Respondent's official FFEL cohort default rate for fiscal year 1995 is 45.6 percent; its official cohort default rate for fiscal year 1994 is 48.2 percent. Respondent seems to argue that these figures are misleading inasmuch as there were only four borrowers entering repayment in 1995, none of whom defaulted, and that of the eleven borrowers entering repayment in 1994, only five defaulted. The actual default rates, as noted in the termination notice, are 0 percent and 45.5 percent, respectively.

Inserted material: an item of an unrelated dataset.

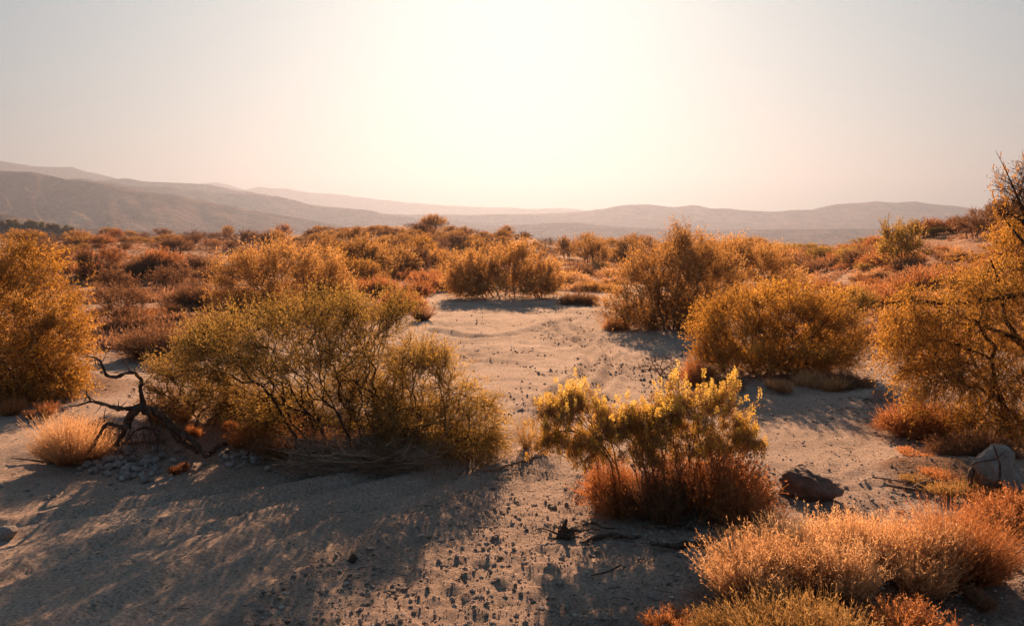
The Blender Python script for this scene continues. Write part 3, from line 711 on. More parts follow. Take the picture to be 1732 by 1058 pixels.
# ------------------------------------------------------------------ yellow flowering shrub with rust domes at its foot
def flowering_shrub():
    b = at(1125, 852); rng = np.random.default_rng(41)
    lob = [(950, 690, 45, 34, .1, .3), (950, 685, 45, 30, .0, .3), (975, 665, 34, 26, .05, .25), (925, 720, 34, 28, .05, .2), (1010, 690, 40, 26, .1, .3), (985, 668, 30, 22, .1, .25), (925, 730, 30, 24, 0, .2), (1040, 712, 55, 22, .2, .35), (1085, 704, 45, 22, .1, .35), (1010, 735, 60, 22, .0, .3), (1120, 720, 60, 34, 0, .35),
           (1150, 662, 28, 30, .1, .2), (1185, 695, 45, 42, 0, .35), (1215, 672, 32, 36, .1, .25), (1240, 650, 20, 26, .1, .15), (1272, 668, 16, 26, 0, .15), (1258, 715, 34, 38, 0, .3), (1215, 750, 60, 26, -.1, .3), (1100, 740, 190, 26, 0, .4), (1110, 775, 150, 22, 0, .35), (1125, 695, 40, 34, 0, .3), (1130, 690, 36, 30, .1, .3), (1060, 705, 60, 30, 0, .3), (930, 745, 34, 34, 0, .25), (985, 750, 45, 34, 0, .3), (1270, 740, 30, 34, 0, .25), (1148, 645, 14, 20, .1, .12), (1240, 635, 14, 14, .1, .12)]
    L = px_lobes(b, lob); tips = lobes_tips(L, 820, rng, .0) + rng.normal(0, .035, (820, 3))
    roots = [(x_, rng.uniform(-.12, .12), -.02) for x_ in (-.42, -.33, -.22, -.15, -.07, 0, .08, .16, .24, .32, .4)]
    segs = []
    own = np.argmin(np.abs(tips[:, 0:1] * .45 - np.array(roots)[:, 0][None]) + rng.normal(0, .12, (820, 11)), 1)
    fine = []
    for k in range(11):
        if (own == k).sum() > 1:
            s, fi = grow(tips[own == k], roots[k], rng, .0013, .45, .05, .45, .45); segs += s; fine += fi
    V1, F1 = tubes(np.array(segs), 5)
    fa = np.array([np.concatenate(x) for x in fine]); q = np.repeat(np.arange(len(fa)), 26); u = rng.random(len(q))[:, None]
    st = fa[q, :3] * (1 - u) + fa[q, 3:] * u + rng.normal(0, .02, (len(q), 3)) - np.array([0, 0, .03])
    lV, lF = leaves(st, unit(rng.normal(0, .5, (len(q), 3)) + [0, 0, .8]), .040 * rng.uniform(.6, 1.3, len(q)), .005 * np.ones(len(q)), rng)
    e = link('flowering_shrub', None, loc=tuple(b)); tag(e, 'shrub with bright yellow blossom spikes on thin stems, rising from rust-red tufts', 'flowering shrub')
    link('stems', mesh_from('flowering_stems', V1, F1, M['stem']), e)
    link('foliage', mesh_from('flowering_leaves', lV, lF, M['greenish'], tint=np.repeat(np.clip(.55 + rng.normal(0, .2, len(q)), 0, 1), 3)), e)
    # blossom spikes: every tip carries an upright plume of tiny florets
    tips = tips[(rng.random(len(tips)) < .35 + .65 * (tips[:, 2] > .42))]
    n = len(tips); nf = 64; q = np.repeat(np.arange(n), nf)
    tips[:, 2] += np.where(rng.random(n) < .30, rng.uniform(.02, .13, n), 0) * (tips[:, 2] > tips[:, 2].mean()); hh = rng.uniform(.05, .13, n); rr = rng.uniform(.011, .024, n)
    w = rng.random(len(q)); d = rng.normal(0, 1, (len(q), 3)); d[:, 2] *= .3; d = unit(d)
    pos = tips[q] + d * (rr[q] * (1.15 - .5 * w) * rng.uniform(.4, 1, len(q)))[:, None]; pos[:, 2] += (w - .5) * hh[q]
    ld = unit(d * .7 + np.array([0, 0, .7]) + rng.normal(0, .35, (len(q), 3)))
    V, F = leaves(pos, ld, .0125 * rng.uniform(.5, 1.5, len(q)), .0075 * rng.uniform(.6, 1.4, len(q)), rng)
    tone = np.clip(.52 + .22 * (tips[:, 2] - tips[:, 2].mean()) / .2 + rng.normal(0, .15, n), 0, 1)
    T = np.repeat(np.clip(tone[q] + rng.normal(0, .15, len(q)), 0, 1), 3)
    link('blossoms', mesh_from('blossoms', V, F, M['flower'], tint=T), e)
flowering_shrub()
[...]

The assertion that the actual default rates are lower than those officially attributed to Respondent is correct. When an institution has fewer than 30 borrowers entering repayment in a specific fiscal year, that year's official cohort default rate is calculated by use of a three-year average. 34 C.F.R. § 668.17(d)(B)(1997). Specifically, the official rate becomes the percentage of current and former student borrowers who entered repayment during the year at issue and the two prior years, and defaulted before the end of the fiscal year immediately following the year in which they entered repayment. While there is a disparity between the actual cohort default rates and those deemed final, such disparity is not a basis for appealing the termination action before me. As noted above, I am compelled, under the applicable regulatory scheme to terminate Respondent absent a showing that the cohort default rate attributed to it is not a final rate and that another rate would result in Respondent's rate being 40 percent or below. This is unfortunate inasmuch as, as argued by Respondent, it appears that, notwithstanding its high official rate, very few of Respondent's students are in default and the official rate is being used by SFAP to determine the quality of the institution.

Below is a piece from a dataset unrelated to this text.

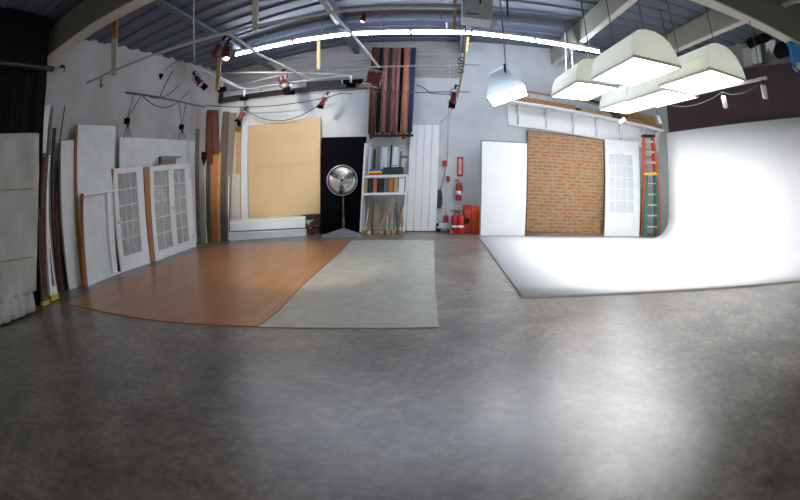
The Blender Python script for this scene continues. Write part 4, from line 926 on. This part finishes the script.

Although Respondent paints a vivid picture of the hairstyling and nail industry, its efforts to educate qualified and employable students in this area, and the impact of Respondent's termination on its community, Respondent brings before me no evidence that would upset the attributed cohort default rate as final. Failing that, I must find that the sanction sought by the designated Department official is warranted. I do note, however, that while I lack any discretion in this matter, the Secretary of Education has the discretion to decide not to terminate the Respondent, notwithstanding high cohort default rates, or to otherwise modify, reverse, or remand the initial decision of the hearing official. See 34 C.F.R.§ 668.90(c)(2)(ix)(1997).


SFAP made a final determination that Respondent's FFEL cohort default rate for fiscal year 1994 exceeded 40 percent and seeks an order terminating Respondent's eligibility to participate in all programs authorized under Title IV of the Higher Education Act of 1965, as amended.


Respondent is terminated from participating in all programs authorized under Title IV of the Higher Education Act of 1965, as amended.

Frank K. Krueger, Jr.
Administrative Judge

Dated: May 21, 1998


                      S E R V I C E

A copy of the attached initial decision was sent by CERTIFIED MAIL, RETURN RECEIPT REQUESTED to the following:

Stewart A. Smith, President
Avanti Hair Tech
8877 N. Florida Avenue
Tampa, FL 33604

S. Dawn Scaniffe, Esq.
Office of the General Counsel
U.S. Department of Education
600 Independence Avenue, S.W.
Washington, D.C. 20202-2110

Footnote: 1    1 Misspelled in caption of initial decision as “Alladdin.”